As another report of sexual assault near Boston University emerges, the terrifying possibility of sex crime in neighborhoods apparently as safe as the Charles River Campus remains worthy of increased awareness and collective action. The five alleged sexual assaults reported to the BU Police Department this semester have all differed in circumstance. In each report, culpability must never be placed upon the victim of a sex crime, and the blame remains with those who perpetrate the heinous acts. However, it bears repeating that we, as students, must watch out for one another in potentially dangerous social situations, especially when there is drinking or drug use involved.

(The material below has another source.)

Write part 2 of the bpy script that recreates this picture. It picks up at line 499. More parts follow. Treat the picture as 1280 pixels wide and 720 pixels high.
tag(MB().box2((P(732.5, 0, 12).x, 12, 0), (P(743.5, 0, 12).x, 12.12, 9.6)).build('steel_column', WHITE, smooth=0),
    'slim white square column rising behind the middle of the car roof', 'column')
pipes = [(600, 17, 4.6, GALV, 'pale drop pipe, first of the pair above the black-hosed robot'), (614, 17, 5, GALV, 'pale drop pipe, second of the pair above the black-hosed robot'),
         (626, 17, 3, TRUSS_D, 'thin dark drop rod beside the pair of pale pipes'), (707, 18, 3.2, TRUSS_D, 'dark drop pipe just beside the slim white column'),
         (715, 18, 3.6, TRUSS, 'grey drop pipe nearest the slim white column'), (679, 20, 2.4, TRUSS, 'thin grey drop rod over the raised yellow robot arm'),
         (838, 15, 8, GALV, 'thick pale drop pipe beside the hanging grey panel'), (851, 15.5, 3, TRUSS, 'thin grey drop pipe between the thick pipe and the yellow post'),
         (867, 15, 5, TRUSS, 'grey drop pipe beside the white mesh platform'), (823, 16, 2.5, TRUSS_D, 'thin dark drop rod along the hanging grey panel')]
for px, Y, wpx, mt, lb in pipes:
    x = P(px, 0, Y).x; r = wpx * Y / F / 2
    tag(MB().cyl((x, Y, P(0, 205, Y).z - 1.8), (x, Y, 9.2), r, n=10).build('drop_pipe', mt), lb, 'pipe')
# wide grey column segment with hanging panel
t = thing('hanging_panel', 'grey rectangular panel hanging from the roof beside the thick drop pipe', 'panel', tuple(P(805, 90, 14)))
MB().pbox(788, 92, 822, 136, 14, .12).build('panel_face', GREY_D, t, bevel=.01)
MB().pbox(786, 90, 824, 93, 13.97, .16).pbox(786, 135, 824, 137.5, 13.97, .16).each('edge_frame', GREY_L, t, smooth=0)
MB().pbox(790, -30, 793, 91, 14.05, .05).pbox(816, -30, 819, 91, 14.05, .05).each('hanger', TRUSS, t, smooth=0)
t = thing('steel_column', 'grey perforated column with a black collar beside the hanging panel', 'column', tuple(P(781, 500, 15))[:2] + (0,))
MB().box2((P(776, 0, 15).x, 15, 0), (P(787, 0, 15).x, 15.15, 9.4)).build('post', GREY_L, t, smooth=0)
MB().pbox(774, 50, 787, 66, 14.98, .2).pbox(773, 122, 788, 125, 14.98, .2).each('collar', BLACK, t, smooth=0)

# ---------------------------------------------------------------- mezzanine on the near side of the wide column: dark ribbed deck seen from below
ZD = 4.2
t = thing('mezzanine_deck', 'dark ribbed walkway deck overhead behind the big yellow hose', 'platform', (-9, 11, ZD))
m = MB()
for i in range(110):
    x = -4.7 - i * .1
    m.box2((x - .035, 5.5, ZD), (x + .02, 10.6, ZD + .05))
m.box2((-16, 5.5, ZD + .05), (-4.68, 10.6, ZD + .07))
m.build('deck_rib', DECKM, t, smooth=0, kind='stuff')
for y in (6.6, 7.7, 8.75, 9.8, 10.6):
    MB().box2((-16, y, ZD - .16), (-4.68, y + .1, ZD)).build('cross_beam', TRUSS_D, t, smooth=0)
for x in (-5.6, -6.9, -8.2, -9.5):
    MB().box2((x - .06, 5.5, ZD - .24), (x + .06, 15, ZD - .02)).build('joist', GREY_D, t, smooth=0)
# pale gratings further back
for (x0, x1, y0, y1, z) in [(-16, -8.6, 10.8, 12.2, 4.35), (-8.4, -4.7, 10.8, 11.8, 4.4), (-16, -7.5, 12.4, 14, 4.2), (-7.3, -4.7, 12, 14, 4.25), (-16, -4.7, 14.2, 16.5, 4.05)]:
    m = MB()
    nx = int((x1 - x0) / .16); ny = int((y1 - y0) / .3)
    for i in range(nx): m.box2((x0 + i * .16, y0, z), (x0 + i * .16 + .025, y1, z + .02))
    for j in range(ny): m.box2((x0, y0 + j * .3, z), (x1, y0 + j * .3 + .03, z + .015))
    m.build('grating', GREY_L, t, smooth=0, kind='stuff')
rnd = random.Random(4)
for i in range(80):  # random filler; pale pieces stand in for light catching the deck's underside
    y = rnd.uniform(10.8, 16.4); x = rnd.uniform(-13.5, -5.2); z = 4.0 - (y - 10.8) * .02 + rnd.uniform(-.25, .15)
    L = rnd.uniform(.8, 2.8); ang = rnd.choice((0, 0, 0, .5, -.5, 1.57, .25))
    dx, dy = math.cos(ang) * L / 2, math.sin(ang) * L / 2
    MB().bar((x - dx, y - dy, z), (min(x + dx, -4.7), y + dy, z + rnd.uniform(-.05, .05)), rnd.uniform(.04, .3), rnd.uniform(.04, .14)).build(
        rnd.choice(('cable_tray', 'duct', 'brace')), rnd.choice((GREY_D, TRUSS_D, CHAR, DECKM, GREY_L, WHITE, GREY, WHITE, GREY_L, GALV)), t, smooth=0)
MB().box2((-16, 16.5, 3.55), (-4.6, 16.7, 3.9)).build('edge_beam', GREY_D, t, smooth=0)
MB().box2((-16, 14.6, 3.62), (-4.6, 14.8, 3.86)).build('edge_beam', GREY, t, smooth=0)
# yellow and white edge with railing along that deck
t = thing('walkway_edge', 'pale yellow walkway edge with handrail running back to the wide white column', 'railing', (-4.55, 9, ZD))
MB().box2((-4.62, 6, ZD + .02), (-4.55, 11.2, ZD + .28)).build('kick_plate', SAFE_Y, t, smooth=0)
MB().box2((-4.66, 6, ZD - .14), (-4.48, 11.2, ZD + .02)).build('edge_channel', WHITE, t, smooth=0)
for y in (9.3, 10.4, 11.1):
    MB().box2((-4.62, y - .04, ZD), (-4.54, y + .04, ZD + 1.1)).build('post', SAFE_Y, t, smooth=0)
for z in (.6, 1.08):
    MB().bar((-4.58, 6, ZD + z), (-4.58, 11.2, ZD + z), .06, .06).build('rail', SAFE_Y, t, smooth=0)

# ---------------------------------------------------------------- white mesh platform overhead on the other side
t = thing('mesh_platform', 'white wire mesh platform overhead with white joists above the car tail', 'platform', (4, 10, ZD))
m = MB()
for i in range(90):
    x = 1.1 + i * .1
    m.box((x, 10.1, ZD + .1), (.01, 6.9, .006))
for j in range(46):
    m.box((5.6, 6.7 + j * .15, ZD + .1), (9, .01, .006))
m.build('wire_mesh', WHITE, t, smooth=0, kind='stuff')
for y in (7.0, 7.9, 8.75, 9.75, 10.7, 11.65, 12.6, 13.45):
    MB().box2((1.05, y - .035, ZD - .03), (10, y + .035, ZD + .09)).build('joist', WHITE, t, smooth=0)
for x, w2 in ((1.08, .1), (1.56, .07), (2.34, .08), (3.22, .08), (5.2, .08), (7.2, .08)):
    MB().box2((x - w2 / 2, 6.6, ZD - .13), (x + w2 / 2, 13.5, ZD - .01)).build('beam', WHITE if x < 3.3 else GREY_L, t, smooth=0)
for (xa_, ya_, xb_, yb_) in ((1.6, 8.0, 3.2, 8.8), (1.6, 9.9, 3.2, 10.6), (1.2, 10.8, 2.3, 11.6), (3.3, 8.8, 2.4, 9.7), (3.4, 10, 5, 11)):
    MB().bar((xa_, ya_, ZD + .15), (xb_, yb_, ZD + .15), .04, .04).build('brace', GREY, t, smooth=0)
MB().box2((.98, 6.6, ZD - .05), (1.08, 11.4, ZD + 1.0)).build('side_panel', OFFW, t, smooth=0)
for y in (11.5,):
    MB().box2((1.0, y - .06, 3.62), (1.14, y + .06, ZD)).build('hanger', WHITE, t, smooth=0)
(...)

The willingness of BU students to come forward reporting assaults when they had been in bars or at parties — situations in which blame for an assault can easily, but wrongly, shift to the victim — is encouraging. Reporting a crime is the first step toward ensuring a victim’s own recovery. Each report is also a service to the victim’s peers, who might be potential victims of future assaults.
By raising police awareness and receptivity to reports, making administrators reconsider the punishment for alcohol violations in light of assault reports, forcing the university to take a hard, honest look at assault and, most importantly, informing fellow students of the risks around them through anonymous stories, alleged victims can help their peers and even aid law enforcement searching for sexual predators. According to the Boston Area Rape Crisis Center, rape tends to be a recidivist crime, and each perpetrator commits an average of seven assaults.
Every student on campus must remain vigilant in the face of an apparent increase in assaults. Safety tips are all too familiar to students on college campuses, and yet sexual assault cases continue to happen. We must all heed the warnings of administrators and awareness groups and follow common-sense practices, for ourselves and our peers. In social situations, women and men must support each other and watch to make sure friends are in safe situations. The safety of our peers demands awareness and commonsense habits for group safety in social situations.